§ SHORT EXERCISE: Would you print the material exactly, starting at its first line and ending at the line holding "rad = math.radians"?

§ DATA FOR THE TASK:

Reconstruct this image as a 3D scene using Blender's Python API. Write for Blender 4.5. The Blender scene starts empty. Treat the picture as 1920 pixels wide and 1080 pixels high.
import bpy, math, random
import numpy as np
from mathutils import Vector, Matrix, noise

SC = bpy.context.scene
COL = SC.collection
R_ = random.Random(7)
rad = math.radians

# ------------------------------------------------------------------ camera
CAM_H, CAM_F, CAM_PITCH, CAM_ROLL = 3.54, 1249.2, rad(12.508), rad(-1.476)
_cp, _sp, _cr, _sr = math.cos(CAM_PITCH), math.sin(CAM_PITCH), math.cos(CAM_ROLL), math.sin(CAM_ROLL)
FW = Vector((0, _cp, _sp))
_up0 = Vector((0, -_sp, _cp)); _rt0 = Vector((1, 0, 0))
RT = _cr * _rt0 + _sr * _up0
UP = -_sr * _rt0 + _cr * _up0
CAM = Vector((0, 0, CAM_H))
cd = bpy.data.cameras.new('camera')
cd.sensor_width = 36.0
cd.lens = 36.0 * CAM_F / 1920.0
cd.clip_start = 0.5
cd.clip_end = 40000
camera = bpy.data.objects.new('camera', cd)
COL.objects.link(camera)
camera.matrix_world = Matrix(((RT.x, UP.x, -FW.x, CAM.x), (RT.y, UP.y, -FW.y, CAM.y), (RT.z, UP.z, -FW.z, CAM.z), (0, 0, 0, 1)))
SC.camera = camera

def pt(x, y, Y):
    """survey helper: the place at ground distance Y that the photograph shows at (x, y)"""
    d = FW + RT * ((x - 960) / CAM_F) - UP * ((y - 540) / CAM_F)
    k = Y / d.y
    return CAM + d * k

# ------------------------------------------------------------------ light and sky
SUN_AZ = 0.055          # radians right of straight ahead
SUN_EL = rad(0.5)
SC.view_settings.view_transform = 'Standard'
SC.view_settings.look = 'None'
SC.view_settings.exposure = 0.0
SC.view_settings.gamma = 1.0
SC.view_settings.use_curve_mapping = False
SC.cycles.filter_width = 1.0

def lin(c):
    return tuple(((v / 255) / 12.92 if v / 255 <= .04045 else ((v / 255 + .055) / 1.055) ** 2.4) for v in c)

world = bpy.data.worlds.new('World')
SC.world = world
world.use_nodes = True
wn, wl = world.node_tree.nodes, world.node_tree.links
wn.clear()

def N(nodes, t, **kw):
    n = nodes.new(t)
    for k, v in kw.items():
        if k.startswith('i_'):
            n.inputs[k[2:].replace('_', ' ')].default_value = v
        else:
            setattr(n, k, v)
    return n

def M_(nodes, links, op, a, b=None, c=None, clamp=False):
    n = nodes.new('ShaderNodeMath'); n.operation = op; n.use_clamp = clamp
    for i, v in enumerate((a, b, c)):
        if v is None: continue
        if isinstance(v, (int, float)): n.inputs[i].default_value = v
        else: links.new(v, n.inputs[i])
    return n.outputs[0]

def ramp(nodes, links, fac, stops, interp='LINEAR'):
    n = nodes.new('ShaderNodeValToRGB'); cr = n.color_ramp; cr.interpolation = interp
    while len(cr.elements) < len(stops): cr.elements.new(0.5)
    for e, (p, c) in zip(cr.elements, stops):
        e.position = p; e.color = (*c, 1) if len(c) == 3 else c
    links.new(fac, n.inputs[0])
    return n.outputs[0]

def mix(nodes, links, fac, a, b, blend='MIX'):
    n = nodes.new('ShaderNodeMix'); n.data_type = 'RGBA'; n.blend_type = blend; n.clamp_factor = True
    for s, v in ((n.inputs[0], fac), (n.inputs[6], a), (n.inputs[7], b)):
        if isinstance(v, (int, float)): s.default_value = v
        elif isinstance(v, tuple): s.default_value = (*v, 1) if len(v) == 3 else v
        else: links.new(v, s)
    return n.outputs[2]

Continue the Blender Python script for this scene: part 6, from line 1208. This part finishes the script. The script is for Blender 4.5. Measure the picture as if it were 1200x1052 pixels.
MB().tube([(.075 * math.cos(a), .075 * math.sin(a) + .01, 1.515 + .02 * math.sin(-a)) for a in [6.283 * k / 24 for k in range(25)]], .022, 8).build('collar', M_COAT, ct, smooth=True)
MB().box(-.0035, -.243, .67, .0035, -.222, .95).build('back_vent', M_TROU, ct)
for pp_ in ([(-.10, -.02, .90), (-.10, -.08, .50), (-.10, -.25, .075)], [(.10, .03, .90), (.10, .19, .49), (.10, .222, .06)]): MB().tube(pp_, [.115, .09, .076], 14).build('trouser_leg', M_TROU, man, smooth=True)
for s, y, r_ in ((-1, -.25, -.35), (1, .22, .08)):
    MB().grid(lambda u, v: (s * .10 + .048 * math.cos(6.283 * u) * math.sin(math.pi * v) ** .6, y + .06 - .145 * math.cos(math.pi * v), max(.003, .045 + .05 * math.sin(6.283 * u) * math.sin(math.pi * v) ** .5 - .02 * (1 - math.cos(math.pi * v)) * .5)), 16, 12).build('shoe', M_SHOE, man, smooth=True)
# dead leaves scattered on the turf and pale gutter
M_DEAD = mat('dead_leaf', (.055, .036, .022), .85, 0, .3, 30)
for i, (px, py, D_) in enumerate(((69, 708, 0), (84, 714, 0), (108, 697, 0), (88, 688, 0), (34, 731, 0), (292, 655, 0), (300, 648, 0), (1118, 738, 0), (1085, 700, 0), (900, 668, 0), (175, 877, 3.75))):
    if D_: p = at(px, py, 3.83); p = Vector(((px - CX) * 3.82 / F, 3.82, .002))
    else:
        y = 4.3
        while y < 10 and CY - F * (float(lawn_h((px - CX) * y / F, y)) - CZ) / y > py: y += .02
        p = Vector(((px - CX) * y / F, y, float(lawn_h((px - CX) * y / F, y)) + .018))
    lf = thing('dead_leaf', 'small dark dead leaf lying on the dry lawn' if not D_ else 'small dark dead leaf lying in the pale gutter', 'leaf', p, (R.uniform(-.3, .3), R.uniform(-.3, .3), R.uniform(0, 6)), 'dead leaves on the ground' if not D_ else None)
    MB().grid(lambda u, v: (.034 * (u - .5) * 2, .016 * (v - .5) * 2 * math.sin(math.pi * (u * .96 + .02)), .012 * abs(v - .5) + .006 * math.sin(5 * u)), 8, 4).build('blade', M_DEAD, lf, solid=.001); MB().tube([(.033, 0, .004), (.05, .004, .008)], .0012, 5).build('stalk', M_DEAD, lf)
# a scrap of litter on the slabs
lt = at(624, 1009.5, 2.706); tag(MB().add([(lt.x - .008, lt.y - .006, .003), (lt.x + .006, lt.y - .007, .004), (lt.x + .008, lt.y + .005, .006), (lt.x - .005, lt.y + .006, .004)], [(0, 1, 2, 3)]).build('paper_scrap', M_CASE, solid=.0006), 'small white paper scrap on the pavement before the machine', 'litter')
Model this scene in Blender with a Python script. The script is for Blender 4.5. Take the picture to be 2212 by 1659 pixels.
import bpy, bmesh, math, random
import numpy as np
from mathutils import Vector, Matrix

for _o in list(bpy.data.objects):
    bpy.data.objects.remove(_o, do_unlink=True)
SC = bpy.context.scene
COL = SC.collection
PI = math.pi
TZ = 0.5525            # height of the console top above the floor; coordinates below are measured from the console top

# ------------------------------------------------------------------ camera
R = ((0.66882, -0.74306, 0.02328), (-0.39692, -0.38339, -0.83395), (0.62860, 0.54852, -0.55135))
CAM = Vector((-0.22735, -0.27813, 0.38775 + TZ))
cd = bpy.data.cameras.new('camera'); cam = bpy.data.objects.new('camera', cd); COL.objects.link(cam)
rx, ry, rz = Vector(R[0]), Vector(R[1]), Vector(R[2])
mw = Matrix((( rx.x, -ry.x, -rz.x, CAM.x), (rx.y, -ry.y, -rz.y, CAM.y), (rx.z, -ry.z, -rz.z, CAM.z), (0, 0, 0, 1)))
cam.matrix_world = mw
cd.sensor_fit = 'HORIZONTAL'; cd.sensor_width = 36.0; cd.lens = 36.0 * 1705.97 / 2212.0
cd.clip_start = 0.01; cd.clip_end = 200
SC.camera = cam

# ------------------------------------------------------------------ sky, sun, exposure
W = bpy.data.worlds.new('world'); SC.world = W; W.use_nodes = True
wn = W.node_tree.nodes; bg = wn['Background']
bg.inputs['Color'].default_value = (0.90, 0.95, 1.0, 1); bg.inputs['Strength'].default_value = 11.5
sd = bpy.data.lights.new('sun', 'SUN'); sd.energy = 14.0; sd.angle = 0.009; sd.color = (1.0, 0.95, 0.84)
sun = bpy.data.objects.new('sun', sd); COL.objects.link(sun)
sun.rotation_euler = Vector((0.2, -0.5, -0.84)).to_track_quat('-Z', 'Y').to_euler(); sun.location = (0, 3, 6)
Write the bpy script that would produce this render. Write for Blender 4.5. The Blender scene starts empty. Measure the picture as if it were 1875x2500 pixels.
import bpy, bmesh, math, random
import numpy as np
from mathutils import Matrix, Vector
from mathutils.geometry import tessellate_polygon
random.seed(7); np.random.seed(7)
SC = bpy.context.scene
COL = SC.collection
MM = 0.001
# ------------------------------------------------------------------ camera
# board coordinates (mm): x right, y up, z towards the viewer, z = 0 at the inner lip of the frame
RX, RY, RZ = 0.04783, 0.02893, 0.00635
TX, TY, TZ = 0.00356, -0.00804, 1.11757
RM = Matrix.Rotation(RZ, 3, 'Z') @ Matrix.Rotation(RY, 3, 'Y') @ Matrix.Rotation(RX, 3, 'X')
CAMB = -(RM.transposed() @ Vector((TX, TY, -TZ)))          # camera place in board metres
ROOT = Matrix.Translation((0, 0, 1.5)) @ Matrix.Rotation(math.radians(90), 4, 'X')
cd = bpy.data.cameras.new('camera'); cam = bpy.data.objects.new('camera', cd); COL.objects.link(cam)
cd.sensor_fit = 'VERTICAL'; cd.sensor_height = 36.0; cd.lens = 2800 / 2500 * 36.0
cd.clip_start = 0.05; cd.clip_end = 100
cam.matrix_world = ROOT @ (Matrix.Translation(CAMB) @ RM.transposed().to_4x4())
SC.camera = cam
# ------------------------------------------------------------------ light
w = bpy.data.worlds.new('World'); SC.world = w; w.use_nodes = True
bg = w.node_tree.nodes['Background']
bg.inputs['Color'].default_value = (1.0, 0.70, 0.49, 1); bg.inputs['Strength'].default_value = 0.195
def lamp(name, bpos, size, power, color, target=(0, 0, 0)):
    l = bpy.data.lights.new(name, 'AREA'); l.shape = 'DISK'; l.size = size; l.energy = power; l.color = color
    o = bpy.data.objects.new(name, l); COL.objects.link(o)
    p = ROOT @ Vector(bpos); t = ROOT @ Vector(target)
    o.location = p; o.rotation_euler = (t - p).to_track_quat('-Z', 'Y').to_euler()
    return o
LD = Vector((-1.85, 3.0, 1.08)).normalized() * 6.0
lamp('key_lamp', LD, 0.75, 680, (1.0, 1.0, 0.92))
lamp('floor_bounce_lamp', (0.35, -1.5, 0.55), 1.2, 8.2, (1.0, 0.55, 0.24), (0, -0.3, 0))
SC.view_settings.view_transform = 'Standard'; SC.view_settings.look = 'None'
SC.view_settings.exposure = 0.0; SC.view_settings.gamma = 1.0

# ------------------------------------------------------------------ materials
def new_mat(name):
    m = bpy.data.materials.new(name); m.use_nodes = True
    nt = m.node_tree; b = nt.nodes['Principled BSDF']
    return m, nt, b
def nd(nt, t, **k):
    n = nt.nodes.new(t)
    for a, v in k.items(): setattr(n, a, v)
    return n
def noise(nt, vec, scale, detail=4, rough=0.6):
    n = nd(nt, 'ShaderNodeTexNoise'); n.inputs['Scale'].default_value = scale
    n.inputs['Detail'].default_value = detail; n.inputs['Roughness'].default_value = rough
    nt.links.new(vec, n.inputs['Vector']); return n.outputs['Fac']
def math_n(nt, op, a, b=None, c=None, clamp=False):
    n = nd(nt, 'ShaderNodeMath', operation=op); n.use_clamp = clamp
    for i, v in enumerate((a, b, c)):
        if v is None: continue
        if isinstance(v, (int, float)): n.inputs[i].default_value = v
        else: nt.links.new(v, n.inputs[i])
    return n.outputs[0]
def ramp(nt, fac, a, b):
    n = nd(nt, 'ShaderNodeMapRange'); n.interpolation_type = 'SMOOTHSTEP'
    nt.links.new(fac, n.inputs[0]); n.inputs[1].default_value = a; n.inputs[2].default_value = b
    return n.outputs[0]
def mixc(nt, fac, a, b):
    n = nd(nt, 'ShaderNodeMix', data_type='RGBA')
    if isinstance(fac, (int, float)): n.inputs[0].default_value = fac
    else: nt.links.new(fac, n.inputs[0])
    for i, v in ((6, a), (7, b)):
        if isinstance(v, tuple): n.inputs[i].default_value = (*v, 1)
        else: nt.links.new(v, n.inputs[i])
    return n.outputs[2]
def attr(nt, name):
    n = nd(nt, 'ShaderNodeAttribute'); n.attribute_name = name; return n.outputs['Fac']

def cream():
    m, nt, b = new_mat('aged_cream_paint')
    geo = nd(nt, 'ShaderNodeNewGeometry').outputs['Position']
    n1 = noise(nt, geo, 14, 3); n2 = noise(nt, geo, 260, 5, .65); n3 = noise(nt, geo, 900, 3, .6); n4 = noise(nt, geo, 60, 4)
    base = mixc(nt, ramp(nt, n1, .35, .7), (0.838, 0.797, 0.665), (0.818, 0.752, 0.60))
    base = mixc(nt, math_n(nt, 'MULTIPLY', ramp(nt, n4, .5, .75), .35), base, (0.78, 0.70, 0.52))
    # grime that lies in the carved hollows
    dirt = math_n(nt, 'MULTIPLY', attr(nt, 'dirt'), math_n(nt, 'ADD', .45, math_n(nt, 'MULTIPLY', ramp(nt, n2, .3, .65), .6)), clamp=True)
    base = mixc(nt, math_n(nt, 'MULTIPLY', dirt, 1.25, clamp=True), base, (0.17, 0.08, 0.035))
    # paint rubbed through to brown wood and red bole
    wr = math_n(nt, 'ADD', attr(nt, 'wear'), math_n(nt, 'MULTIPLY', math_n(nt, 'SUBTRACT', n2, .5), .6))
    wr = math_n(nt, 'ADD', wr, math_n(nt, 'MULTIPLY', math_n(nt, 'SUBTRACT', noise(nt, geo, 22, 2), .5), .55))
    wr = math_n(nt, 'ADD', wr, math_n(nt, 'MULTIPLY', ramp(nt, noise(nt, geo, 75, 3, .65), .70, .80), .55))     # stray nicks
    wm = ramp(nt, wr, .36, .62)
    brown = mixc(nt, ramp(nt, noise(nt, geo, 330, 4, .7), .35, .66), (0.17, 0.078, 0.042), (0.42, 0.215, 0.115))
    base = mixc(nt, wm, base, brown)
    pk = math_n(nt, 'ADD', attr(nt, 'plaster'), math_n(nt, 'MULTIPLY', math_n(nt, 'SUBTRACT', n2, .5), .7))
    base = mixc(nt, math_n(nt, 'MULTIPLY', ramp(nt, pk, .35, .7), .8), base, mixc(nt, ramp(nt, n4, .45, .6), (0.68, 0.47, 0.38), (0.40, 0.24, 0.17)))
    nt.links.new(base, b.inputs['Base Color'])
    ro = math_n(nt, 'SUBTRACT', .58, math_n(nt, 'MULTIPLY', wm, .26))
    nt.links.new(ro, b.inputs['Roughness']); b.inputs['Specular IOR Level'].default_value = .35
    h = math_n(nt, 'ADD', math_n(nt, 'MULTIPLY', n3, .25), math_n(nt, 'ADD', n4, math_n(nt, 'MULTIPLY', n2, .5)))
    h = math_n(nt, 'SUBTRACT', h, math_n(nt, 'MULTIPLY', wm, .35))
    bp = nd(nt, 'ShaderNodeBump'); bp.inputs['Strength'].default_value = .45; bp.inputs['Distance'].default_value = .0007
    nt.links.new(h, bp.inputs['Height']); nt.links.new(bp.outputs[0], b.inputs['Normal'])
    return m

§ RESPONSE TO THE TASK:
Reconstruct this image as a 3D scene using Blender's Python API. Write for Blender 4.5. The Blender scene starts empty. Treat the picture as 1920 pixels wide and 1080 pixels high.
import bpy, math, random
import numpy as np
from mathutils import Vector, Matrix, noise

SC = bpy.context.scene
COL = SC.collection
R_ = random.Random(7)
rad = math.radians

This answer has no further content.